SASKATOON — Saskatoon citizens and organizations came together on Oct. 16 in recognition of World Food Day and to learn about local food security initiatives and food sovereignty around the world.

The event featured a keynote presentation by author and activist Nettie Wiebe on switching the menu from land-grabbing, migration and food insecurity to food sovereignty. Wiebe is a university professor, an organic farmer, and a community organizer. She farms near Delisle, Sask., and recently retired from teaching at St. Andrew’s College at the University of Saskatchewan.

The evening also featured groups working for local food security and global food sovereignty, sharing ideas and opportunities for Saskatoon citizens to get involved in supporting ethical food options at home and around the world. Discussions showcased the role of local, small-scale agriculture in achieving health, nutrition, environmental sustainability and global food security.

Wiebe was available in advance of the event for interviews with the media and to discuss her thoughts on World Food Day and the importance of local production in achieving global justice. She also spoke with groups and citizens who are working on projects in Saskatoon.

The event was sponsored by the Canadian Foodgrains Bank, CHEP Good Food Inc., Engineers Without Borders, Fair Trade Saskatoon, the National Farmers’ Union, the Saskatchewan Council for International Co-operation, the Saskatoon Food Bank and Learning Centre, the Saskatoon Food Council, Slow Food Saskatoon, and USC Canada.
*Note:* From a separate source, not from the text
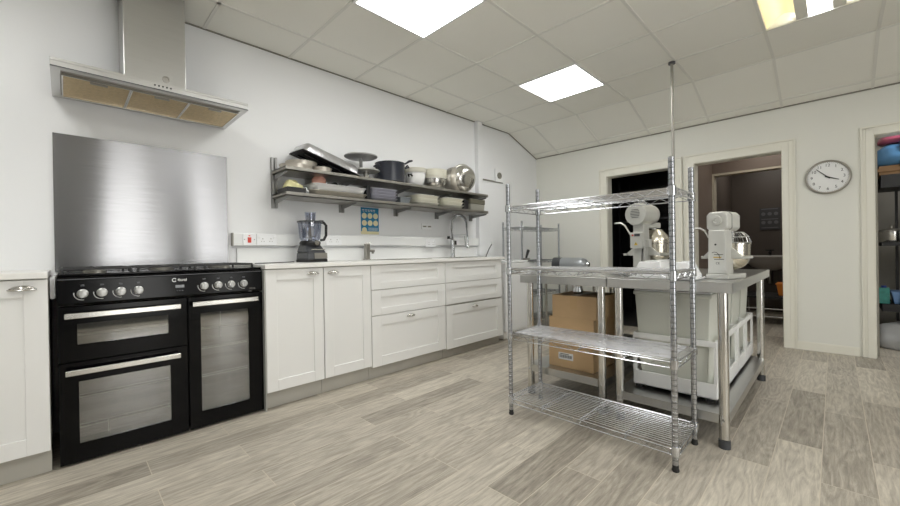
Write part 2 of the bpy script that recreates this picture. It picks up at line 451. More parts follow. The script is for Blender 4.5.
def door(x0, x1, z0, z1, wx0, wx1, wz0, wz1, hx0, hx1, hz):
    d = MB()
    for (a,b,c,e) in ((x0,wx0,z0,z1),(wx1,x1,z0,z1),(wx0,wx1,z0,wz0),(wx0,wx1,wz1,z1)): d.box(a,b,-.566,-.525,c,e)
    o = obj('oven_door', d, BLACK, ck)
    obj('door_glass', MB().box(wx0-.002, wx1+.002, -.561, -.558, wz0-.002, wz1+.002), OVENGLASS, o)
    h = MB().box(hx0, hx1, -.615, -.598, hz-.013, hz+.013)
    h.box(hx0+.01, hx0+.03, -.6, -.564, hz-.008, hz+.008).box(hx1-.03, hx1-.01, -.6, -.564, hz-.008, hz+.008)
    obj('handle', h, STEELV, o, bevel=.003)
x = -.428
door(-W2, .052, .497, .757, x+.038, x+.396, .575, .675, x-.006, x+.447, .719)
door(-W2, .052, .012, .49, x+.04, x+.402, .098, .397, x-.005, x+.442, .451)
door(.062, W2, .012, .757, x+.547, x+.802, .1, .663, x+.5, x+.846, .722)
KN = MB().lathe([(0,-.0),(.021,0),(.021,.006),(.017,.009),(.0155,.026),(.0,.028)], M=Matrix.Rotation(PI/2, 3, 'X'), n=24)
KN.box(-.004, .004, -.033, -.02, -.016, .016)
kn0 = obj('knob', KN, mat('satin knob', (176,176,174), .38, .9), ck, smooth=True)
ARC = MB()
pts = [(.031*math.cos(t), -.0005, .031*math.sin(t)) for t in [math.radians(a) for a in range(170, 290, 12)]]
ARC.tube(pts, .0014, 5)
ar0 = obj('dial_mark', ARC, WPL, kn0)
obj('dial_symbol', MB().box(-.007, .007, -.0015, 0, .035, .043), DGREY, kn0)
for i, kx in enumerate((.059,.129,.2,.27,.566,.638,.706,.776)):
    k = kn0 if i == 0 else copy_tree(kn0, ck)
    k.location = (x+kx, -.571, .82)
obj('clock_display', MB().box(x+.43, x+.47, -.573, -.570, .818, .834), mat('grey display', (120,124,128), .3), ck)
bt = MB()
for k in range(3): bt.box(x+.434+k*.012, x+.440+k*.012, -.574, -.57, .8, .806)
obj('button_row', bt, DGREY, ck)
lg = MB()
lg.tube([(x+.425+.009*math.cos(t), -.5695, .862+.009*math.sin(t)) for t in [math.radians(a) for a in range(30, 331, 20)]], .0022, 5)
obj('logo', lg, WPL, ck)
text('brand_lettering', 'flavel', .021, WPL, ck, (x+.462, -.5685, .861), rot=(PI/2-.04,0,0))
text('panel_lettering', 'milano', .012, STEELD, ck, (x+.825, -.572, .787))
# hob
obj('hob_top', MB().box(-W2, W2, -.555, -.03, .905, .914), BLACK, ck, bevel=.003)
for gx in (-.31, -.02, .29):
    g = MB(); a, b = gx-.13, gx+.13
    for y in (-.5, -.29, -.1): g.box(a, b, y-.005, y+.005, .932, .942)
    for xx in (a, gx, b): g.box(xx-.005, xx+.005, -.5, -.1, .932, .942)
    for xx in (a, b):
        for y in (-.5, -.1): g.box(xx-.006, xx+.006, y-.006, y+.006, .914, .934)
    obj('pan_support', g, IRON, ck, bevel=.002)
for bx, by, r in ((-.31,-.4,.04),(-.31,-.19,.05),(-.02,-.3,.06),(.29,-.4,.035),(.29,-.19,.045)):
    obj('burner', MB().lathe([(0,.914),(r,.914),(r,.922),(r*.8,.924),(r*.8,.929),(0,.931)], (bx,by,0), 24), STEELD, ck, smooth=True)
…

The event was held in response to the United Nations 2017 World Food Day call to action: “Change the Future of Migration: Invest in Food Security and Rural Development.”

Higher temperatures and erratic weather patterns attributed to climate change, including both flooding and drought, are affecting food security around the world. Agricultural adaptation to climate change is vital to combating poverty and hunger now and in the future.

By adopting sustainable agricultural practices tailored to local contexts, farmers around the world can increase both their productivity and their income, while also increasing their resilience. By learning about the impact of the food we eat and choosing more sustainable options, citizens can substantially reduce the harmful effects of agriculture and food production on the planet.

As Canadians become more aware of their power as consumers, they are choosing to make a clear statement with the products they buy. By purchasing fair trade, organic, and locally produced goods, they show support for the environment, local and global communities, and farming families around the world.